TASK GOAL
Return the data exactly, with all pictures removed.
* start GIVEN MATERIAL *
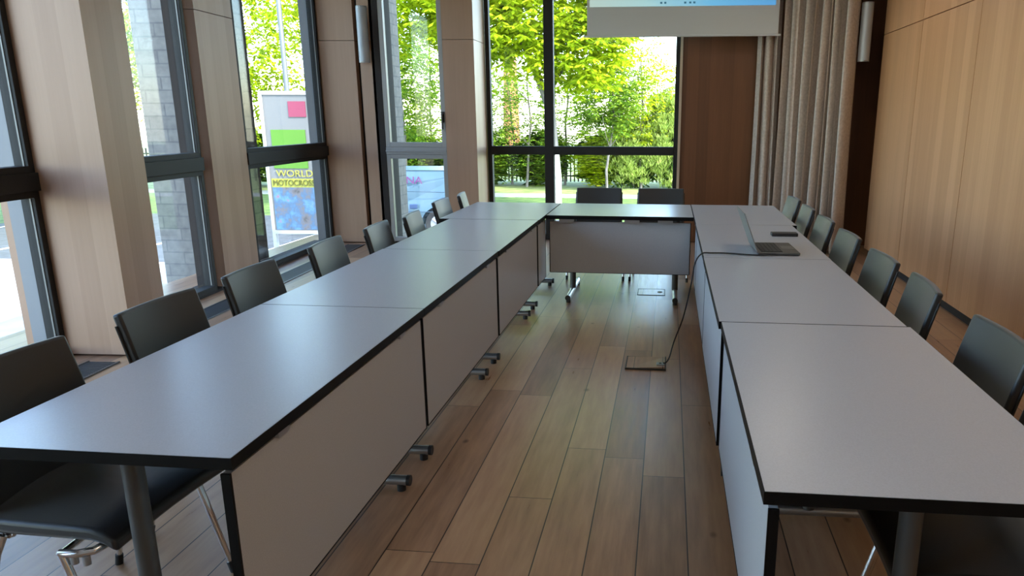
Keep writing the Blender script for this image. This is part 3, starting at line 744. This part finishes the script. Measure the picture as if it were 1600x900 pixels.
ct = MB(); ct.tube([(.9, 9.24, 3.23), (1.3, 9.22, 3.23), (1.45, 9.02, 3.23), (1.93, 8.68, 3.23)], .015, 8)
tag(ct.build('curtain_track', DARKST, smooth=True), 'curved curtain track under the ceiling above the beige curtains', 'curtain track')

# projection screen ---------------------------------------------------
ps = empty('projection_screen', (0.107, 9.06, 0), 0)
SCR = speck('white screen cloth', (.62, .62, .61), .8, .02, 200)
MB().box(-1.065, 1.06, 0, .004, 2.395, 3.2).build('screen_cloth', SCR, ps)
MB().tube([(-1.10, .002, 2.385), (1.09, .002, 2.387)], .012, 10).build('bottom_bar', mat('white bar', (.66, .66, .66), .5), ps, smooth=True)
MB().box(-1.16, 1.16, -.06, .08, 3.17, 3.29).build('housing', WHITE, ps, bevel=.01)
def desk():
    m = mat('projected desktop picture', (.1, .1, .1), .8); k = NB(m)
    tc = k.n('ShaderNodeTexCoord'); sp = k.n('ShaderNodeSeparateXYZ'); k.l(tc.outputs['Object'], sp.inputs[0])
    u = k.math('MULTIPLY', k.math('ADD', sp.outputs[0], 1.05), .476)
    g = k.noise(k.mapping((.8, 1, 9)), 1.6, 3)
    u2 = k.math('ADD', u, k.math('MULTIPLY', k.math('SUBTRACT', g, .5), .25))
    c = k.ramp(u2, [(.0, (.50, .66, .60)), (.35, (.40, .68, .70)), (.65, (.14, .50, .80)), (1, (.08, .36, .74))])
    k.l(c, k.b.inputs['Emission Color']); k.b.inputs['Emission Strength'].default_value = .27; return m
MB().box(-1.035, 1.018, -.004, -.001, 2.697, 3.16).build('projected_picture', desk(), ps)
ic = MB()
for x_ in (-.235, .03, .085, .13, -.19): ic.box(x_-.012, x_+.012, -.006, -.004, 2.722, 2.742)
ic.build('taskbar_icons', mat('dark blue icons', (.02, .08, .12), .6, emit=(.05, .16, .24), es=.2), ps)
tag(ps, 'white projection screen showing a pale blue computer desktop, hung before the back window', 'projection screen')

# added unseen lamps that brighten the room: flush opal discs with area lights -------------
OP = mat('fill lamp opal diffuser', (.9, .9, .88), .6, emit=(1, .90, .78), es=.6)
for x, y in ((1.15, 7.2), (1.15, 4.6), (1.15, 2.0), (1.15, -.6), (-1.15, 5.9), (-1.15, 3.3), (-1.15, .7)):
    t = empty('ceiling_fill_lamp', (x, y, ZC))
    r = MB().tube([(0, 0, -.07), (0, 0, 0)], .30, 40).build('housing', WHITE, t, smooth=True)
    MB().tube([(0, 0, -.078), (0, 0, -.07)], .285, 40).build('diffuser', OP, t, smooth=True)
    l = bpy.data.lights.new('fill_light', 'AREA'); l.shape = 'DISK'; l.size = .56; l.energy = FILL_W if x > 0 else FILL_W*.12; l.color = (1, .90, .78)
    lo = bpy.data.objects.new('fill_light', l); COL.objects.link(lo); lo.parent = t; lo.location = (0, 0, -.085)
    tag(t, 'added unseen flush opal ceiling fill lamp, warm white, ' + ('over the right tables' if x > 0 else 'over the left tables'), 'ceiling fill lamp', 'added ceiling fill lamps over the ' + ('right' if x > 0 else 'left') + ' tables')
* end GIVEN MATERIAL *
RESPONSE TO THIS TASK
Keep writing the Blender script for this image. This is part 3, starting at line 744. This part finishes the script. Measure the picture as if it were 1600x900 pixels.
ct = MB(); ct.tube([(.9, 9.24, 3.23), (1.3, 9.22, 3.23), (1.45, 9.02, 3.23), (1.93, 8.68, 3.23)], .015, 8)
tag(ct.build('curtain_track', DARKST, smooth=True), 'curved curtain track under the ceiling above the beige curtains', 'curtain track')

# projection screen ---------------------------------------------------
ps = empty('projection_screen', (0.107, 9.06, 0), 0)
SCR = speck('white screen cloth', (.62, .62, .61), .8, .02, 200)
MB().box(-1.065, 1.06, 0, .004, 2.395, 3.2).build('screen_cloth', SCR, ps)
MB().tube([(-1.10, .002, 2.385), (1.09, .002, 2.387)], .012, 10).build('bottom_bar', mat('white bar', (.66, .66, .66), .5), ps, smooth=True)
MB().box(-1.16, 1.16, -.06, .08, 3.17, 3.29).build('housing', WHITE, ps, bevel=.01)
def desk():
    m = mat('projected desktop picture', (.1, .1, .1), .8); k = NB(m)
    tc = k.n('ShaderNodeTexCoord'); sp = k.n('ShaderNodeSeparateXYZ'); k.l(tc.outputs['Object'], sp.inputs[0])
    u = k.math('MULTIPLY', k.math('ADD', sp.outputs[0], 1.05), .476)
    g = k.noise(k.mapping((.8, 1, 9)), 1.6, 3)
    u2 = k.math('ADD', u, k.math('MULTIPLY', k.math('SUBTRACT', g, .5), .25))
    c = k.ramp(u2, [(.0, (.50, .66, .60)), (.35, (.40, .68, .70)), (.65, (.14, .50, .80)), (1, (.08, .36, .74))])
    k.l(c, k.b.inputs['Emission Color']); k.b.inputs['Emission Strength'].default_value = .27; return m
MB().box(-1.035, 1.018, -.004, -.001, 2.697, 3.16).build('projected_picture', desk(), ps)
ic = MB()
for x_ in (-.235, .03, .085, .13, -.19): ic.box(x_-.012, x_+.012, -.006, -.004, 2.722, 2.742)
ic.build('taskbar_icons', mat('dark blue icons', (.02, .08, .12), .6, emit=(.05, .16, .24), es=.2), ps)
tag(ps, 'white projection screen showing a pale blue computer desktop, hung before the back window', 'projection screen')

# added unseen lamps that brighten the room: flush opal discs with area lights -------------
OP = mat('fill lamp opal diffuser', (.9, .9, .88), .6, emit=(1, .90, .78), es=.6)
for x, y in ((1.15, 7.2), (1.15, 4.6), (1.15, 2.0), (1.15, -.6), (-1.15, 5.9), (-1.15, 3.3), (-1.15, .7)):
    t = empty('ceiling_fill_lamp', (x, y, ZC))
    r = MB().tube([(0, 0, -.07), (0, 0, 0)], .30, 40).build('housing', WHITE, t, smooth=True)
    MB().tube([(0, 0, -.078), (0, 0, -.07)], .285, 40).build('diffuser', OP, t, smooth=True)
    l = bpy.data.lights.new('fill_light', 'AREA'); l.shape = 'DISK'; l.size = .56; l.energy = FILL_W if x > 0 else FILL_W*.12; l.color = (1, .90, .78)
    lo = bpy.data.objects.new('fill_light', l); COL.objects.link(lo); lo.parent = t; lo.location = (0, 0, -.085)
    tag(t, 'added unseen flush opal ceiling fill lamp, warm white, ' + ('over the right tables' if x > 0 else 'over the left tables'), 'ceiling fill lamp', 'added ceiling fill lamps over the ' + ('right' if x > 0 else 'left') + ' tables')